3. Latihan Praktek : Agar lebih melekat di ingatan
Setelah memberikan penjelasan seperti diatas, warga diajak latihan langsung. Mereka diminta membayangkan menerima informasi meragukan, misal "Ibu menang undian besar, segera transfer uang!” Lalu, aku meminta mereka menjawab apa yang akan mereka lakukan.

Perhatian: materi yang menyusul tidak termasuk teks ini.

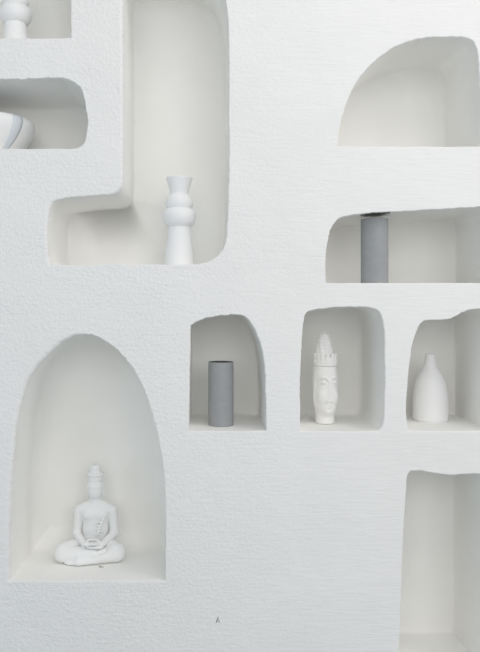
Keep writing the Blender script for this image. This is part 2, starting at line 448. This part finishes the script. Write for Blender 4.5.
def surface_net(name, f, lo, hi, h, m, parent):
    ax = [np.arange(lo[i], hi[i]+h, h, dtype=np.float32) for i in range(3)]
    G = np.stack(np.meshgrid(*ax, indexing='ij'), -1)
    v = f(G).astype(np.float32)
    s_ = v < 0
    nx, ny, nz = [d-1 for d in v.shape]
    acc = np.zeros((nx, ny, nz, 3), np.float32); cnt = np.zeros((nx, ny, nz), np.float32)
    corners = [(i, j, k) for i in (0, 1) for j in (0, 1) for k in (0, 1)]
    def sub(A, c): return A[c[0]:c[0]+nx, c[1]:c[1]+ny, c[2]:c[2]+nz]
    for c0 in corners:
        for a in range(3):
            if c0[a]: continue
            c1 = list(c0); c1[a] = 1; c1 = tuple(c1)
            v0, v1 = sub(v, c0), sub(v, c1)
            cr_ = (v0 < 0) != (v1 < 0)
            den = np.where(cr_, v0-v1, 1); t_ = np.where(cr_, v0/den, 0)
            for b in range(3):
                acc[..., b] += np.where(cr_, c0[b]+(t_ if b == a else 0), 0)
            cnt += cr_
    act = cnt > 0
    idx = -np.ones(act.shape, np.int64); idx[act] = np.arange(act.sum())
    ii = np.argwhere(act)
    pos = (ii+acc[act]/cnt[act][:, None])*h+np.array(lo, np.float32)
    faces = []
    for a in range(3):
        b, c = (a+1) % 3, (a+2) % 3
        sl0 = [slice(None)]*3; sl1 = [slice(None)]*3
        sl0[a] = slice(0, -1); sl1[a] = slice(1, None)
        e0, e1 = s_[tuple(sl0)], s_[tuple(sl1)]
        E = np.argwhere(e0 != e1)
        E = E[(E[:, b] > 0) & (E[:, c] > 0) & (E[:, b] < v.shape[b]-1) & (E[:, c] < v.shape[c]-1)]
        ins = e0[tuple(E.T)]
        q = []
        for db, dc in ((1, 1), (0, 1), (0, 0), (1, 0)):
            F = E.copy(); F[:, b] -= db; F[:, c] -= dc
            q.append(idx[tuple(F.T)])
        q = np.stack(q, -1); q[~ins] = q[~ins][:, ::-1]
        faces.append(q)
    faces = np.concatenate(faces)
    o = link_mesh(name, pos.tolist(), faces.tolist(), m, parent)
    return o

# ---- carved head on a neck, turned a little to the right
HS = 1.0
hd = thing('head_sculpture', 'white carved head with closed eyes and a tall pointed headdress, standing on its neck', 'statue', floor_point(325.3, 431, 0.137), math.radians(9))
def f_face(p):
    d = ell(p, (0, 0, .112), (.0355, .041, .098))
    d = smin(d, ell(p, (0, .006, .150), (.0375, .042, .062)), .012)
    d = smin(d, ell(p, (0, -.004, .082), (.0345, .037, .056)), .012)
    d = smin(d, cyl(p, (0, .003), .0335, .0350, .038, .198, .03), .010)
    d = smin(d, ell(p, (0, -.014, .047), (.021, .024, .022)), .014)      # chin
    d = smin(d, cyl(p, (0, .004), .030, .030, .0, .05, .003), .006)          # neck
    ax = np.abs(p[..., 0]); q = np.stack([ax, p[..., 1], p[..., 2]], -1)
    # eye hollows under the brows
    d = smax(d, -ell(q, (.0155, -.044, .136), (.0125, .0075, .0095)), .006)
    # brow arches running into the nose
    for a, b in (((.003, -.0405, .139), (.010, -.0415, .1475)), ((.010, -.0415, .1475), (.020, -.0375, .1485)), ((.020, -.0375, .1485), (.029, -.028, .142))):
        d = smin(d, cap(q, a, b, .0022), .003)
    # nose
    d = smin(d, cap(p, (0, -.0385, .142), (0, -.0445, .080), .0034, .0055), .005)
    d = smin(d, ell(q, (.0062, -.0425, .0765), (.0052, .006, .0048)), .003)
    # lids
    d = smin(d, ell(q, (.0155, -.0355, .134), (.0098, .0055, .0062)), .0018)
    d = smax(d, -ell(q, (.0155, -.0425, .1312), (.0100, .0035, .0011)), .0012)
    # cheeks
    d = smin(d, ell(q, (.0175, -.027, .088), (.0125, .010, .018)), .012)
    # lips: smiling
    d = smin(d, cap(q, (.0, -.0415, .0625), (.0155, -.0325, .0675), .0034, .0018), .0025)
    d = smin(d, cap(q, (.0, -.040, .0548), (.0105, -.034, .0605), .0036, .0018), .0025)
    d = smax(d, -cap(q, (0, -.0468, .0590), (.0175, -.0350, .0668), .0013), .0012)
    # under lip hollow
    d = smax(d, -ell(p, (0, -.0435, .048), (.010, .005, .0035)), .005)
    # ears with long lobes
    e = smin(ell(q, (.0370, -.002, .130), (.0040, .011, .028)), ell(q, (.0362, -.002, .086), (.0042, .0075, .032)), .006)
    e = smax(e, -ell(q, (.0418, -.004, .130), (.004, .006, .017)), .002)
    d = smin(d, e, .002)
    return smax(d, -p[..., 2], .0005)
surface_net('face', f_face, (-.05, -.062, -.004), (.05, .055, .215), .0014, M_IVORY, hd)
def f_crown(p):
    x, y, z_ = p[..., 0], p[..., 1], p[..., 2]
    ang = np.arctan2(y-.002, x)
    rr = np.sqrt((x/.0365)**2+((y-.002)/.0395)**2)
    d = cyl(p, (0, .002), .0350, .0380, .182, .214, .006)
    rim = smax(np.abs(rr-.98)*.037-.0026, np.abs(z_-.1885)-.0034, .003)            # plain band
    d = smin(d, rim, .003)
    rim2 = smax(np.abs(rr-.955)*.037-.003-.0009*np.cos(ang*30), np.abs(z_-.1965)-.0028, .002)  # beads
    d = smin(d, rim2, .0015)
    n_ = 14; a = (np.mod(ang+.1, 2*math.pi/n_)-math.pi/n_)*.036
    leaf = smax(np.sqrt((a/.0070)**2+((z_-.208)/.0175)**2)*.007-.007, np.abs(rr-.93)*.037-.0036, .002)
    d = smin(d, leaf, .002)
    return smax(d, -ell(p, (0, 0, .150), (.0335, .037, .040)), .001)
surface_net('headdress', f_crown, (-.05, -.055, .165), (.05, .058, .232), .0013, M_IVORY, hd)
def f_knot(p):
    q = p-V3((-.003, .002, 0)); x, y, z_ = q[..., 0], q[..., 1], q[..., 2]
    ang = np.arctan2(y, x)
    tt = np.clip((z_-.208)/.082, 0, 1)
    R = .0255*(1-tt)**0.50+.0075
    R = R+.0012*np.cos(ang*9+z_*60)*np.clip(1.2-tt, 0, 1)+.0006*np.cos(z_*2*math.pi/.0105)
    d = (np.sqrt(x*x+y*y)-R)*.8
    d = smax(d, np.maximum(.206-z_, z_-.286), .004)
    d = smin(d, ell(q, (0, 0, .2835), (.0085, .0085, .0085)), .003)
    return d
surface_net('topknot', f_knot, (-.042, -.04, .2), (.04, .042, .296), .0013, M_IVORY, hd)

# ---- seated meditating figure
bd = thing('seated_statue', 'white seated statue meditating cross-legged with hands in its lap, inside the pointed arch', 'statue', floor_point(95.5, 581, 0.183))
bd.scale = (.99, .99, .99)
def f_body(p):
    ax = np.abs(p[..., 0]); q = np.stack([ax, p[..., 1], p[..., 2]], -1)
    d = ell(p, (-.004, .014, .046), (.058, .042, .036))
    d = smin(d, ell(p, (0, .006, .098), (.0435, .030, .052)), .016)
    d = smin(d, ell(p, (0, .003, .147), (.0495, .030, .038)), .014)
    d = smin(d, cap(q, (.0, .005, .1840), (.0440, .004, .1615), .0150, .0185), .012)
    d = smin(d, ell(q, (.019, -.018, .150), (.021, .011, .015)), .008)          # pectorals
    d = smin(d, cap(p, (0, .004, .180), (0, .000, .208), .0190, .0180), .008)   # neck
    # head
    hdd = smin(ell(p, (0, -.003, .237), (.0258, .027, .029)), ell(p, (0, -.008, .2185), (.0222, .0210, .0200)), .008)
    hdd = smin(hdd, cap(p, (0, -.029, .237), (0, -.0335, .2255), .0022, .0034), .003)
    hdd = smin(hdd, cap(q, (.003, -.028, .2405), (.015, -.0245, .2425), .0017), .0015)
    hdd = smax(hdd, -ell(q, (.0098, -.0315, .2350), (.0072, .0060, .0042)), .003)
    hdd = smin(hdd, ell(q, (.0092, -.0245, .2345), (.0055, .0035, .0028)), .0012)
    hdd = smin(hdd, cap(q, (0, -.0282, .2175), (.007, -.0262, .2185), .0017, .001), .0012)
    hdd = smin(hdd, cap(q, (0, -.0272, .2140), (.005, -.0255, .2150), .0018, .001), .0012)
    ear = smin(ell(q, (.0262, .000, .237), (.0028, .006, .011)), ell(q, (.0255, .000, .217), (.0028, .0042, .016)), .004)
    hdd = smin(hdd, ear, .0015)
    d = smin(d, hdd, .004)
    # arms
    d = smin(d, cap(q, (.0545, .004, .157), (.0625, .003, .083), .0170, .0138), .0035)
    fa = cap(q, (.0620, .001, .082), (.030, -.050, .064), .0138, .0090)
    d = smin(d, fa, .005)
    # legs: shins crossed, one lying in front
    kl, kr = (-.0990, -.032, .0310), (.0725, -.030, .0310)
    lg = cap(p, (-.028, .01, .036), kl, .035, .0315)
    lg = smin(lg, cap(p, (.022, .01, .036), kr, .035, .0315), .012)
    lg = smin(lg, cap(p, (-.097, -.038, .0300), (.004, -.058, .034), .0285, .0175), .007)
    fr = cap(p, (.0710, -.030, .0290), (-.040, -.068, .0175), .0290, .0160)
    lg = smin(lg, fr, .0030)
    ft = smin(cap(p, (-.040, -.068, .0145), (-.074, -.063, .0085), .0130, .0075), cap(p, (-.074, -.063, .0085), (-.086, -.060, .0070), .0062, .0045), .004)
    lg = smin(lg, ft, .003)
    lg = smin(lg, cap(p, (.004, -.060, .030), (.040, -.062, .047), .0120, .0075), .003)   # the other foot on the calf
    d = smin(d, lg, .006)
    # hands laid in the lap, one on the other, palm up
    H = smin(ell(p, (.019, -.061, .0585), (.017, .0125, .0062)), cap(p, (.030, -.052, .064), (.022, -.058, .060), .0085, .0070), .005)
    for k, (L, yo) in enumerate(((.031, -.0705), (.035, -.0645), (.034, -.0590), (.028, -.0535))):
        a = (.010, yo, .0590); b = (-.004, yo, .0590); c = (.016-L, yo+.001, .0605)
        H = smin(H, smin(cap(p, a, b, .0030), cap(p, b, c, .0029, .0024), .001), .0012)
    G = smin(ell(p, (-.017, -.062, .0680), (.016, .0115, .0055)), cap(p, (-.030, -.052, .067), (-.022, -.058, .068), .0082, .0065), .005)
    for k, (L, yo) in enumerate(((.030, -.0715), (.034, -.0660), (.033, -.0605), (.027, -.0552))):
        a = (-.008, yo, .0685); b = (.004, yo, .0690); c = (-.014+L, yo+.001, .0700)
        G = smin(G, smin(cap(p, a, b, .0029), cap(p, b, c, .0028, .0023), .001), .0012)
    # thumbs meeting above the fingers
    T_ = smin(cap(q, (.024, -.055, .070), (.013, -.052, .0780), .0036, .0031), cap(q, (.013, -.052, .0780), (.0015, -.053, .0800), .0030, .0025), .001)
    hands = smin(smin(H, G, .0012), T_, .002)
    d = smin(d, hands, .002)
    return smax(d, -p[..., 2], .0008)
surface_net('body', f_body, (-.14, -.106, -.003), (.112, .062, .272), .00150, M_PLASTER, bd)
def f_hair(p):
    x, y, z_ = p[..., 0], p[..., 1], p[..., 2]
    curls = .0011*np.cos(x*700)*np.cos(z_*700+1)*np.cos(y*500)
    d = ell(p, (0, .001, .243), (.0262, .0285, .028))
    d = smax(d, -(z_-.2475-(y+.02)*-.75), .002)               # hairline: lower behind the ears
    bz = np.abs(np.mod(z_, .0066)-.0033)
    d2 = cyl(p, (0, 0), .0262, .0262, .256, .283, .004)+.9*bz*.35
    d2 = smin(d2, cyl(p, (0, 0), .0290, .0290, .2745, .2825, .004), .005)
    d3 = cyl(p, (0, 0), .0185, .0185, .277, .3095, .012)
    return smin(smin(d+curls, d2, .003), d3+curls*.6, .004)
surface_net('hair', f_hair, (-.034, -.036, .215), (.034, .036, .314), .0012, M_PLASTER, bd)
def f_robe(p):
    pts = [(.050, -.006, .166), (.032, -.0215, .140), (.018, -.0265, .112), (.012, -.0270, .088)]
    d = 1e3
    for a, b in zip(pts[:-1], pts[1:]): d = np.minimum(d, cap(p, a, b, .0032)) if not np.isscalar(d) else cap(p, a, b, .0032)
    for k in range(5):                                        # gathered folds hanging at the side of the chest
        z_ = .128-.010*k
        d = smin(d, cap(p, (.008+.002*(k % 2), -.0270, z_), (.026, -.0250, z_-.004), .0026, .0022), .0022)
        d = smin(d, ell(p, (.009+.003*(k % 2), -.0275, z_-.003), (.004, .0028, .0036)), .001)
    return d
surface_net('robe_fold', f_robe, (-.006, -.04, .075), (.062, .006, .178), .0012, M_PLASTER, bd)
# crumb of plaster in front of the statue
def crumb(p):
    d = ell(p, (0, 0, .0022), (.0042, .003, .0024))
    d = smin(d, ell(p, (.0075, -.002, .0014), (.0042, .0016, .0014)), .002)
    return d+.0005*np.cos(p[..., 0]*1500)*np.cos(p[..., 1]*1300)
c_ = surface_net('plaster_crumb', crumb, (-.008, -.006, -.0004), (.014, .006, .007), .0006, mat('dusty_plaster', (0.42, 0.40, 0.36), 0.95, 0.1), None)
c_.location = floor_point(100, 581, 0.106); c_['label'] = 'tiny chip of plaster lying in front of the seated statue'; c_['category'] = 'crumb'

Ada yang menjawab, awalnya ingin langsung membalas atau percaya, tapi setelah diskusi, mereka mulai memahami pentingnya bertanya lebih dulu. Ada tiga pertanyaan sederhana yang bisa membantu mereka berpikir kritis:
"Ini masuk akal nggak sih?"
"Siapa yang mengirim pesan ini?"
"Bisa dicek dulu ke orang lain nggak?"
Latihan ini harus ulang beberapa kali, agar mereka benar-benar ingat. Melalui praktek langsung, aku melihat bagaimana warga mulai merasa percaya diri untuk mengenali hoaks dan penipuan.
Hasil yang Menginspirasi
Akademi digital lansia ini bukan hanya seputar soal penggunakan gadget atau membaca berita di internet. Ini lebih dari itu. Akademi digital lansia ini adalah tentang mengedukasi kemampuan lansia berpikir kritis, mengenali tanda-tanda penipuan dan hoaks, dan berani bertanya sebelum percaya. Dengan pendekatan sederhana, warga Sukatenang mulai memahami bahwa tidak semua informasi itu benar, dan penting untuk selalu waspada.

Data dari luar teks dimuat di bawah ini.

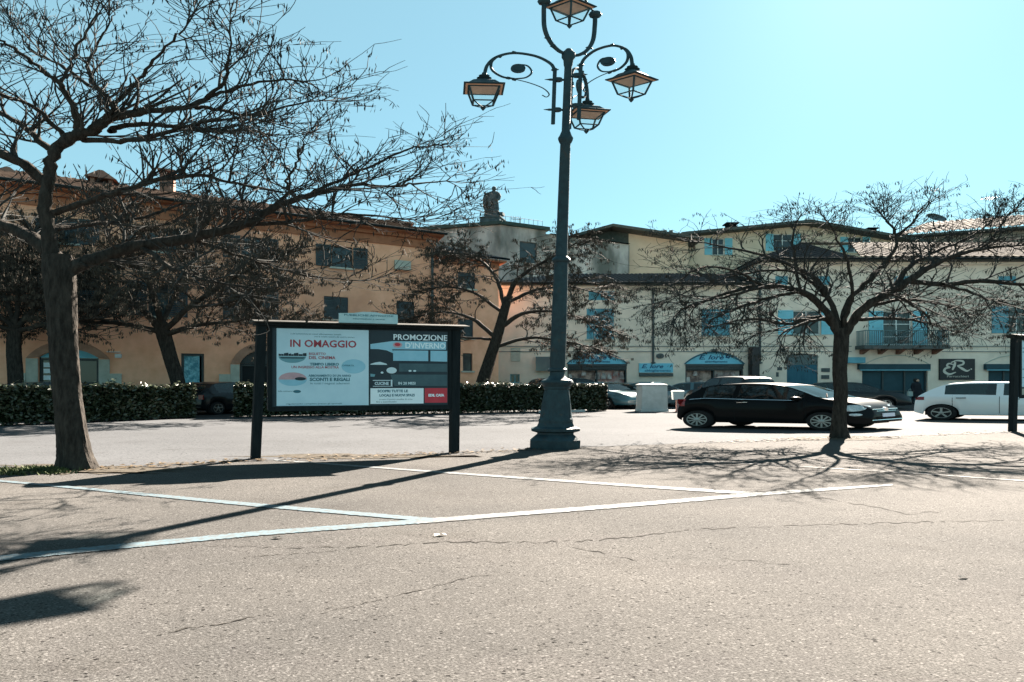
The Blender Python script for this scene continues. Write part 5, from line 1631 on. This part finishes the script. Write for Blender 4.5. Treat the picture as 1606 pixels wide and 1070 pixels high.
E = [(0, 1), (1, 2), (2, 3), (3, 4), (4, 5), (5, 6), (0, 7), (7, 8), (8, 9), (9, 10), (0, 11), (11, 12), (12, 13), (13, 14), (2, 15), (15, 16), (16, 17), (17, 21), (2, 18), (18, 19), (19, 20), (20, 22)]
RD = [(.17, .13), (.17, .13), (.19, .13), (.07, .07), (.085, .095), (.09, .10), (.06, .07), .11, .075, .05, .04, .11, .075, .05, .04, .075, .06, .045, .075, .06, .045, .04, .04]
vs, fs = skin_mesh(J, E, RD, 0)
f = xform(pb, R(25), 1.55)
m = MB(f); [m.V(v) for v in vs]; m.f = fs; m.build('body', 'coat_dark', pr_, smooth=180)
m = MB(f)    # long coat over the body
m.ring_loft([[(rx * math.cos(a * math.pi / 10), ry * math.sin(a * math.pi / 10), z) for a in range(20)] for rx, ry, z in ((.27, .22, .55), (.25, .20, .85), (.23, .17, 1.08), (.25, .18, 1.30), (.22, .15, 1.44), (.10, .09, 1.50))]); m.build('coat', 'coat_dark', pr_, smooth=60)
m = MB(f); m.lathe([(.02, .0), (.10, .03), (.118, .12), (.11, .20), (.05, .255), (.01, .262)], 14, (0, .01, 1.53)); m.build('hair', 'bark_thin', pr_, smooth=60)
m = MB(f); m.lathe([(.02, 0), (.075, .03), (.085, .10), (.06, .17), (.01, .19)], 12, (0, -.055, 1.53)); m.build('face', 'skin', pr_, smooth=60)
bg_ = Vector((pb.x - .55, pb.y - .15, .55))
bt = thing('shopping_bag', 'pale bag held in the hand of the person in the dark coat', 'bag', bg_)
f = xform(bg_, R(25), 1.55)
m = MB(f); m.hexa([(-.13, -.06, 0), (.13, -.06, 0), (.13, .06, 0), (-.13, .06, 0), (-.15, -.04, .34), (.15, -.04, .34), (.15, .04, .34), (-.15, .04, .34)]); m.build('bag_body', 'bag_pale', bt)
m = MB(f); m.tube(crom([(-.08, 0, .33), (-.05, 0, .48), (.05, 0, .48), (.08, 0, .33)], 4), .008, 5); m.build('handle', 'bag_pale', bt)
# ------------------------------------------------------------------ bare trees hung with seed pods
class TubeSoup:
    """cheap tapered tubes in real metres, stretched through xf at the end"""
    def __init__(s): s.v = []; s.f = []
    def tube(s, pts, rad, n):
        base = None; a = None
        for i, p in enumerate(pts):
            t = pts[min(i + 1, len(pts) - 1)] - pts[max(i - 1, 0)]
            if t.length < 1e-7: t = Vector((0, 0, 1))
            t.normalize()
            if a is None:
                a = t.cross(Vector((.31, .17, .93)))
                if a.length < 1e-3: a = t.cross(Vector((1, 0, 0)))
            a = a - t * a.dot(t)
            if a.length < 1e-6: a = t.cross(Vector((.3, .9, .2)))
            a.normalize(); b = t.cross(a); r = rad[i]
            st = len(s.v)
            for k in range(n):
                an = 2 * math.pi * k / n; s.v.append(p + a * (r * math.cos(an)) + b * (r * math.sin(an)))
            if base is not None:
                for k in range(n): s.f.append((base + k, base + (k + 1) % n, st + (k + 1) % n, st + k))
            base = st
    def mb(s, xf):
        m = MB(xf); m.v = [xf(p) for p in s.v]; m.f = s.f; return m

def tree(label, d, trunk, limbs, seed, barkm='bark_thin', podm='pod', n1=1.0, len1=(.7, 1.3), n2=(3, 5), len2=(.35, .8), n3=(1, 3), len3=(.15, .34), rt=.0055, pods=.55, podlen=(.07, .13), podn=(3, 6), podw=.10, limbw=.92, droop=0.0, name='tree', spread=.55, taper=1.0):
    base = G(trunk[0][0], trunk[0][1]) if d is None else Vector(((trunk[0][0] - CX) / F * d, d, 0))
    if d is None: d = base.y
    xf = xform(base, 0, S)
    q = random.Random(seed)
    tr = thing(name, label, 'tree', base, None)
    def loc(px, py, dy): 
        w_ = P(px, py, d + dy); return Vector(((w_.x - base.x) / S, w_.y - base.y, w_.z))
    def rad(wpx): return wpx / 2 / F * d
    # trunk, knobbly
    tp = [loc(a, b, dy) for a, b, w_, dy in trunk]; tp[0].z = -.05
    cr = crom([tuple(p) for p in tp], 12); rr = [v.x * .94 for v in crom([(rad(w_) / S, 0, 0) for a, b, w_, dy in trunk], 12)]
    N = 44; ridge = [q.uniform(-1, 1) for _ in range(N)]
    m = MB(xf); rings = []
    ph = [q.uniform(0, 6) for _ in range(4)]
    for i, (c, r_) in enumerate(zip(cr, rr)):
        flare = 1 + .22 * max(0, 1 - c.z / .35) ** 2
        ring = []
        for k in range(N):
            an = 2 * math.pi * k / N
            if q.random() < .10: ridge[k] = .5 * ridge[k] + q.uniform(-.7, .7)
            kx = 1 + .035 * ridge[k] + .06 * math.sin(3 * an + ph[0] + c.z * 1.1) + .04 * math.sin(5 * an + ph[1] - c.z * 2) + q.uniform(-.015, .015)
            ring.append((c.x + r_ * kx * flare * math.cos(an), c.y + r_ * .95 * kx * flare * math.sin(an), c.z))
        rings.append(ring)
    m.ring_loft(rings); 
    trk = m.build('trunk', 'bark', tr, smooth=35)
    big = TubeSoup(); tw = TubeSoup(); pd = MB(xf)
    cur = [droop, pods]
    def pod_bunch(p):
        for _ in range(q.randint(*podn)):
            o_ = p + Vector((q.gauss(0, .035), q.gauss(0, .045), q.uniform(-.03, .02)))
            l_ = q.uniform(*podlen); an = q.uniform(0, 3.14); wx, wy = math.cos(an) * l_ * podw, math.sin(an) * l_ * podw
            sx, sy = q.gauss(0, .02), q.gauss(0, .02)
            pd.quad((o_.x - wx * .3, o_.y - wy * .3, o_.z), (o_.x - wx + sx * .5, o_.y - wy + sy * .5, o_.z - l_ * .55), (o_.x + sx, o_.y + sy, o_.z - l_), (o_.x + wx + sx * .5, o_.y + wy + sy * .5, o_.z - l_ * .55))
    def grow(p, dr, length, r0, r1, lev):
        n = 5 if lev == 1 else (4 if lev == 2 else 3)
        pts = [p.copy()]; rads = [r0]; dirs = [dr]
        c = p.copy(); dd = dr.copy(); bend = Vector((q.gauss(0, .13), q.gauss(0, .13), q.gauss(.02, .10)))
        for i in range(n):
            dd = (dd + bend + Vector((q.gauss(0, .12), q.gauss(0, .12), q.gauss(0, .10) + (.10 - cur[0]) * (1 if lev < 3 else .6)))).normalized()
            c = c + dd * (length / n); pts.append(c.copy()); rads.append(r0 + (r1 - r0) * (i + 1) / n); dirs.append(dd.copy())
        tw.tube(pts, rads, 4 if lev == 1 else 3)
        if lev == 1:
            for _ in range(q.randint(*n2)): child(pts, dirs, len2, max(rt * 1.2, r0 * .5), 2)
            child(pts, dirs, len2, max(rt * 1.2, r0 * .5), 2, end=True)
        elif lev == 2:
            for _ in range(q.randint(*n3)): child(pts, dirs, len3, rt, 3)
            if q.random() < cur[1] * .6: pod_bunch(pts[-1])
        else:
            if q.random() < cur[1]: pod_bunch(pts[q.choice([1, 2, 3])])
    def child(pts, dirs, ln, r_, lev, end=False):
        k = len(pts) - 1 if end else q.randint(1, len(pts) - 1)
        dr = dirs[k]
        side = dr.cross(Vector((q.gauss(0, 1), q.gauss(0, 1), q.gauss(0, 1))))
        if side.length < 1e-3: side = Vector((1, 0, 0))
        side.normalize(); an = q.uniform(.3, .85) if not end else q.uniform(0, .3)
        nd = (dr * math.cos(an) + side * math.sin(an)).normalized()
        grow(pts[k], nd, q.uniform(*ln), r_, max(rt * .6, r_ * .4), lev)
    for lb in limbs:
        cur[0] = lb.get('droop', droop); lm = lb.get('len', 1.0); cur[1] = lb.get('pods', pods)
        pts_px = lb['p']; dy0 = lb.get('dy', (0, q.uniform(-spread, spread) * len(pts_px)))
        n_ = len(pts_px); P3 = []
        for i, (a, b, w_) in enumerate(pts_px):
            P3.append(loc(a, b, dy0[0] + (dy0[1] - dy0[0]) * i / (n_ - 1)))
        cr = crom([tuple(p) for p in P3], 5); asp = []
        for i in range(n_):
            a, b = pts_px[max(i - 1, 0)], pts_px[min(i + 1, n_ - 1)]; dx, dz = abs(a[0] - b[0]), abs(a[1] - b[1])
            asp.append(math.hypot(dx, dz) / math.hypot(dx, S * dz))     # an upright limb is broadened by the stretch, a level one is not
        rr = [max(rt, v.x) for v in crom([(rad(p_[2]) * limbw * k_, 0, 0) for p_, k_ in zip(pts_px, asp)], 5)]
        cr = [c + Vector((q.gauss(0, .010), q.gauss(0, .012), q.gauss(0, .010))) if 0 < i < len(cr) - 1 else c for i, c in enumerate(cr)]
        big.tube(cr, rr, 8)
        tot = sum((b - a).length for a, b in zip(cr, cr[1:])); per = tot / (len(cr) - 1)
        st = lb.get('from', .22); dn = lb.get('n', 1.0)
        for i in range(1, len(cr)):
            fr = i / (len(cr) - 1)
            if fr < st: continue
            cnt = per * 5.5 * n1 * dn
            k = int(cnt) + (q.random() < cnt - int(cnt))
            for _ in range(k):
                t = (cr[i] - cr[i - 1]).normalized(); p = cr[i - 1].lerp(cr[i], q.random())
                side = t.cross(Vector((q.gauss(0, 1), q.gauss(0, 1), q.gauss(0, 1)))).normalized(); an = q.uniform(.45, 1.15)
                nd = t * math.cos(an) + side * math.sin(an); nd.z += .12; nd.normalize()
                grow(p, nd, q.uniform(*len1) * lm * (1.15 - .5 * fr), min(rr[i] * .6, .022) + .002, rt, 1)
        t = (cr[-1] - cr[-2]).normalized()
        for _ in range(2): grow(cr[-1], (t + Vector((q.gauss(0, .3), q.gauss(0, .3), q.gauss(0, .3)))).normalized(), q.uniform(*len1) * .5 * lm, rr[-1], rt, 1)
    limb_o = big.mb(xf).build('limbs', 'bark' if barkm == 'bark_thin' else barkm, tr, smooth=60, recalc=False)
    tw.mb(xf).build('crown', barkm, tr, recalc=False, kind='stuff')
    if pd.f: pd.build('seed_pods', podm, tr, recalc=False, kind='stuff')
    return tr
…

Meski sederhana, pendekatan ini diharapkan bisa menanamkan kesadaran akan pentingnya memeriksa informasi sebelum mempercayai atau menyebarkannya. Warga mulai bisa memahami dan mengenali berita hoaks.
Setelah kegiatan selesai, ada banyak cerita yang membuat aku tersenyum. Beberapa warga mulai saling membantu untuk memeriksa berita yang mereka terima. Ada yang berkata, “Kalau saya dapat pesan aneh, saya sekarang tanya dulu ke anak saya atau tetangga.” Bahkan, beberapa warga secara sukarela ingin menjadi “penjaga informasi” untuk membantu tetangganya bila mendapati berita yang tidak benar.
Kegiatan ini membuktikan bahwa meskipun ada keterbatasan, edukasi tetap bisa dilakukan. Yang penting adalah kemauan untuk mendekati masyarakat dengan cara yang sederhana dan relevan dengan kehidupan mereka.